** START **

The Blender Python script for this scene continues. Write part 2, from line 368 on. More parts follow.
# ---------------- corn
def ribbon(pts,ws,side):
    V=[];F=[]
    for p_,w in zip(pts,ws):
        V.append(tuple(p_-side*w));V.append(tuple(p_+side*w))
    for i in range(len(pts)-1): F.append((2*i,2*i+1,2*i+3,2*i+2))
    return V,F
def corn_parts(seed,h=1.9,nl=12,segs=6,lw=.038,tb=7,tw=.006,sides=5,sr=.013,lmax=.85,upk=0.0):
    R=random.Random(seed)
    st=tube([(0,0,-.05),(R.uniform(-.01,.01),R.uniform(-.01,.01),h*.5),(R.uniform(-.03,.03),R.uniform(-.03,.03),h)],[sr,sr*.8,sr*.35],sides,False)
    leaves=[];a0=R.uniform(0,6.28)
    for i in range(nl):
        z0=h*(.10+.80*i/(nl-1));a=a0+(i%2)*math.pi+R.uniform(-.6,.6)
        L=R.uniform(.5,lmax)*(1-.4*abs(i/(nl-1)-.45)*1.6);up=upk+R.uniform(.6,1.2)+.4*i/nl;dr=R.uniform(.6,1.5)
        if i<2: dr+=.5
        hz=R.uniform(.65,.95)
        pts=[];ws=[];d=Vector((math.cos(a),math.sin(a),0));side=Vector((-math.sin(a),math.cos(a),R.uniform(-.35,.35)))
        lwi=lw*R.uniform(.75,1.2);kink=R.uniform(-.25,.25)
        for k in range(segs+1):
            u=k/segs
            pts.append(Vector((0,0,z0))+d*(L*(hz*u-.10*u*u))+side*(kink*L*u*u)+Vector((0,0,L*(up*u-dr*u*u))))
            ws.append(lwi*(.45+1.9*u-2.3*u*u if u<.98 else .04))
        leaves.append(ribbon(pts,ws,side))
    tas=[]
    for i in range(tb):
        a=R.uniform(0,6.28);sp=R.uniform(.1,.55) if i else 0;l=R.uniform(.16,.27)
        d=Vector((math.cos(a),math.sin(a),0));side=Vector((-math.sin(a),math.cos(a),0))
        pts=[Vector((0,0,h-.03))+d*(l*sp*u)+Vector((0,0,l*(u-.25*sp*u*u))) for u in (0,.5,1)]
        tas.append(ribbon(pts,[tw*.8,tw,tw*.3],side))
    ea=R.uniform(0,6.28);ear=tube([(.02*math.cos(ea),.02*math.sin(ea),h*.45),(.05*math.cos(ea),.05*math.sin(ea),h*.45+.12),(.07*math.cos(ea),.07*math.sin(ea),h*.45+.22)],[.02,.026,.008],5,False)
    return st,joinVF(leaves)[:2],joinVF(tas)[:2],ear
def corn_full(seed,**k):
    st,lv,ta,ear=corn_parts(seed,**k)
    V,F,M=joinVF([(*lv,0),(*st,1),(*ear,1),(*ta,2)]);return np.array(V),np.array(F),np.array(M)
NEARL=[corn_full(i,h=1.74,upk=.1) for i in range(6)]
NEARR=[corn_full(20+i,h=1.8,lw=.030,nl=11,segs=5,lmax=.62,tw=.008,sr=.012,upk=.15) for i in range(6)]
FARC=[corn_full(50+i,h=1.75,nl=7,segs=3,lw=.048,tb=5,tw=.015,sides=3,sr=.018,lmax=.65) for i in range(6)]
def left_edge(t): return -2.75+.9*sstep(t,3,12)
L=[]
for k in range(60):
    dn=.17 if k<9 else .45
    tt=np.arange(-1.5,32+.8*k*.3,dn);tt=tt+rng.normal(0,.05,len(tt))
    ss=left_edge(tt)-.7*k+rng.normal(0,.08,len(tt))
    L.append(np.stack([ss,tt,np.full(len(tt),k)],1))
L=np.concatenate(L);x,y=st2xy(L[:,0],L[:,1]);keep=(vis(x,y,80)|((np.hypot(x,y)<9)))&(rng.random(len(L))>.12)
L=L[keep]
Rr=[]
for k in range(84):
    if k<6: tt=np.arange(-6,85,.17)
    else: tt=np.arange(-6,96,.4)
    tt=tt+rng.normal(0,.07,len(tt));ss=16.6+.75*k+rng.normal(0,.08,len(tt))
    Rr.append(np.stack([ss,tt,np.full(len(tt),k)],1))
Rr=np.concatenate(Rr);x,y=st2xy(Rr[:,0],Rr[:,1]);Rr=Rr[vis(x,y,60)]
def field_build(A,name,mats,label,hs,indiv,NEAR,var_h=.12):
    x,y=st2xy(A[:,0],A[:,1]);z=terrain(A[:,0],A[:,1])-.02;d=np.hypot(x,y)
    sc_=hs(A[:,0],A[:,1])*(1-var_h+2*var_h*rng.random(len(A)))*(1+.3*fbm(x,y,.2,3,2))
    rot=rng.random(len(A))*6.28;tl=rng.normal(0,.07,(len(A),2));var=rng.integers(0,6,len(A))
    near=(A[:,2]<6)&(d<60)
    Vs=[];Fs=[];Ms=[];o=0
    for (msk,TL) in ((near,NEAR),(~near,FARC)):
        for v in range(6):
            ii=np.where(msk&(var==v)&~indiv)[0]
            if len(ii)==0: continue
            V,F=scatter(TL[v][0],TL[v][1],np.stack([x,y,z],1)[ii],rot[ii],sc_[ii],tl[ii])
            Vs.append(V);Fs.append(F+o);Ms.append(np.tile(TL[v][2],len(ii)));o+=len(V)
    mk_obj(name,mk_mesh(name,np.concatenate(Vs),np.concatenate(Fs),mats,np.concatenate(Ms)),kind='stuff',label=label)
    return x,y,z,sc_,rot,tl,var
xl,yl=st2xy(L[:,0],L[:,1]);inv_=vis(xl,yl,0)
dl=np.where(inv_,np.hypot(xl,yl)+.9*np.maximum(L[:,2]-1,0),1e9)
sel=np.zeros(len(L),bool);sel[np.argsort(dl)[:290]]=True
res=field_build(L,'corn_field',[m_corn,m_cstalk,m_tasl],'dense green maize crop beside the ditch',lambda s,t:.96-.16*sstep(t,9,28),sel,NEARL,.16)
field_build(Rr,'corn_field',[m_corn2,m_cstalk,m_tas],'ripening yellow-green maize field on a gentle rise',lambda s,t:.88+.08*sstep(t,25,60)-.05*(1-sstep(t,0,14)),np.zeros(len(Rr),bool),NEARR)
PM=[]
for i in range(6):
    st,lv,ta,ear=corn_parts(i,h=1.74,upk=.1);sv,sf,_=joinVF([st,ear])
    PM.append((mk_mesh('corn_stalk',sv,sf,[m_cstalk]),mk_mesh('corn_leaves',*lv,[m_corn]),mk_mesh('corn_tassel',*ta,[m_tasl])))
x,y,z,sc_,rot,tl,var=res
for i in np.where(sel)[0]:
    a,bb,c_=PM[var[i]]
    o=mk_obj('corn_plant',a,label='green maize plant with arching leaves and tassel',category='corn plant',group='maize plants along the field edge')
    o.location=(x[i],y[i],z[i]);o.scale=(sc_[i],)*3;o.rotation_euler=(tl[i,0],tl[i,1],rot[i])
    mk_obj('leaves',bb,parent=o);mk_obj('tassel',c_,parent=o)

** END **

## Work to do
Please return the data above exactly as given.

## Written response
The Blender Python script for this scene continues. Write part 2, from line 368 on. More parts follow.
# ---------------- corn
def ribbon(pts,ws,side):
    V=[];F=[]
    for p_,w in zip(pts,ws):
        V.append(tuple(p_-side*w));V.append(tuple(p_+side*w))
    for i in range(len(pts)-1): F.append((2*i,2*i+1,2*i+3,2*i+2))
    return V,F
def corn_parts(seed,h=1.9,nl=12,segs=6,lw=.038,tb=7,tw=.006,sides=5,sr=.013,lmax=.85,upk=0.0):
    R=random.Random(seed)
    st=tube([(0,0,-.05),(R.uniform(-.01,.01),R.uniform(-.01,.01),h*.5),(R.uniform(-.03,.03),R.uniform(-.03,.03),h)],[sr,sr*.8,sr*.35],sides,False)
    leaves=[];a0=R.uniform(0,6.28)
    for i in range(nl):
        z0=h*(.10+.80*i/(nl-1));a=a0+(i%2)*math.pi+R.uniform(-.6,.6)
        L=R.uniform(.5,lmax)*(1-.4*abs(i/(nl-1)-.45)*1.6);up=upk+R.uniform(.6,1.2)+.4*i/nl;dr=R.uniform(.6,1.5)
        if i<2: dr+=.5
        hz=R.uniform(.65,.95)
        pts=[];ws=[];d=Vector((math.cos(a),math.sin(a),0));side=Vector((-math.sin(a),math.cos(a),R.uniform(-.35,.35)))
        lwi=lw*R.uniform(.75,1.2);kink=R.uniform(-.25,.25)
        for k in range(segs+1):
            u=k/segs
            pts.append(Vector((0,0,z0))+d*(L*(hz*u-.10*u*u))+side*(kink*L*u*u)+Vector((0,0,L*(up*u-dr*u*u))))
            ws.append(lwi*(.45+1.9*u-2.3*u*u if u<.98 else .04))
        leaves.append(ribbon(pts,ws,side))
    tas=[]
    for i in range(tb):
        a=R.uniform(0,6.28);sp=R.uniform(.1,.55) if i else 0;l=R.uniform(.16,.27)
        d=Vector((math.cos(a),math.sin(a),0));side=Vector((-math.sin(a),math.cos(a),0))
        pts=[Vector((0,0,h-.03))+d*(l*sp*u)+Vector((0,0,l*(u-.25*sp*u*u))) for u in (0,.5,1)]
        tas.append(ribbon(pts,[tw*.8,tw,tw*.3],side))
    ea=R.uniform(0,6.28);ear=tube([(.02*math.cos(ea),.02*math.sin(ea),h*.45),(.05*math.cos(ea),.05*math.sin(ea),h*.45+.12),(.07*math.cos(ea),.07*math.sin(ea),h*.45+.22)],[.02,.026,.008],5,False)
    return st,joinVF(leaves)[:2],joinVF(tas)[:2],ear
def corn_full(seed,**k):
    st,lv,ta,ear=corn_parts(seed,**k)
    V,F,M=joinVF([(*lv,0),(*st,1),(*ear,1),(*ta,2)]);return np.array(V),np.array(F),np.array(M)
NEARL=[corn_full(i,h=1.74,upk=.1) for i in range(6)]
NEARR=[corn_full(20+i,h=1.8,lw=.030,nl=11,segs=5,lmax=.62,tw=.008,sr=.012,upk=.15) for i in range(6)]
FARC=[corn_full(50+i,h=1.75,nl=7,segs=3,lw=.048,tb=5,tw=.015,sides=3,sr=.018,lmax=.65) for i in range(6)]
def left_edge(t): return -2.75+.9*sstep(t,3,12)
L=[]
for k in range(60):
    dn=.17 if k<9 else .45
    tt=np.arange(-1.5,32+.8*k*.3,dn);tt=tt+rng.normal(0,.05,len(tt))
    ss=left_edge(tt)-.7*k+rng.normal(0,.08,len(tt))
    L.append(np.stack([ss,tt,np.full(len(tt),k)],1))
L=np.concatenate(L);x,y=st2xy(L[:,0],L[:,1]);keep=(vis(x,y,80)|((np.hypot(x,y)<9)))&(rng.random(len(L))>.12)
L=L[keep]
Rr=[]
for k in range(84):
    if k<6: tt=np.arange(-6,85,.17)
    else: tt=np.arange(-6,96,.4)
    tt=tt+rng.normal(0,.07,len(tt));ss=16.6+.75*k+rng.normal(0,.08,len(tt))
    Rr.append(np.stack([ss,tt,np.full(len(tt),k)],1))
Rr=np.concatenate(Rr);x,y=st2xy(Rr[:,0],Rr[:,1]);Rr=Rr[vis(x,y,60)]
def field_build(A,name,mats,label,hs,indiv,NEAR,var_h=.12):
    x,y=st2xy(A[:,0],A[:,1]);z=terrain(A[:,0],A[:,1])-.02;d=np.hypot(x,y)
    sc_=hs(A[:,0],A[:,1])*(1-var_h+2*var_h*rng.random(len(A)))*(1+.3*fbm(x,y,.2,3,2))
    rot=rng.random(len(A))*6.28;tl=rng.normal(0,.07,(len(A),2));var=rng.integers(0,6,len(A))
    near=(A[:,2]<6)&(d<60)
    Vs=[];Fs=[];Ms=[];o=0
    for (msk,TL) in ((near,NEAR),(~near,FARC)):
        for v in range(6):
            ii=np.where(msk&(var==v)&~indiv)[0]
            if len(ii)==0: continue
            V,F=scatter(TL[v][0],TL[v][1],np.stack([x,y,z],1)[ii],rot[ii],sc_[ii],tl[ii])
            Vs.append(V);Fs.append(F+o);Ms.append(np.tile(TL[v][2],len(ii)));o+=len(V)
    mk_obj(name,mk_mesh(name,np.concatenate(Vs),np.concatenate(Fs),mats,np.concatenate(Ms)),kind='stuff',label=label)
    return x,y,z,sc_,rot,tl,var
xl,yl=st2xy(L[:,0],L[:,1]);inv_=vis(xl,yl,0)
dl=np.where(inv_,np.hypot(xl,yl)+.9*np.maximum(L[:,2]-1,0),1e9)
sel=np.zeros(len(L),bool);sel[np.argsort(dl)[:290]]=True
res=field_build(L,'corn_field',[m_corn,m_cstalk,m_tasl],'dense green maize crop beside the ditch',lambda s,t:.96-.16*sstep(t,9,28),sel,NEARL,.16)
field_build(Rr,'corn_field',[m_corn2,m_cstalk,m_tas],'ripening yellow-green maize field on a gentle rise',lambda s,t:.88+.08*sstep(t,25,60)-.05*(1-sstep(t,0,14)),np.zeros(len(Rr),bool),NEARR)
PM=[]
for i in range(6):
    st,lv,ta,ear=corn_parts(i,h=1.74,upk=.1);sv,sf,_=joinVF([st,ear])
    PM.append((mk_mesh('corn_stalk',sv,sf,[m_cstalk]),mk_mesh('corn_leaves',*lv,[m_corn]),mk_mesh('corn_tassel',*ta,[m_tasl])))
x,y,z,sc_,rot,tl,var=res
for i in np.where(sel)[0]:
    a,bb,c_=PM[var[i]]
    o=mk_obj('corn_plant',a,label='green maize plant with arching leaves and tassel',category='corn plant',group='maize plants along the field edge')
    o.location=(x[i],y[i],z[i]);o.scale=(sc_[i],)*3;o.rotation_euler=(tl[i,0],tl[i,1],rot[i])
    mk_obj('leaves',bb,parent=o);mk_obj('tassel',c_,parent=o)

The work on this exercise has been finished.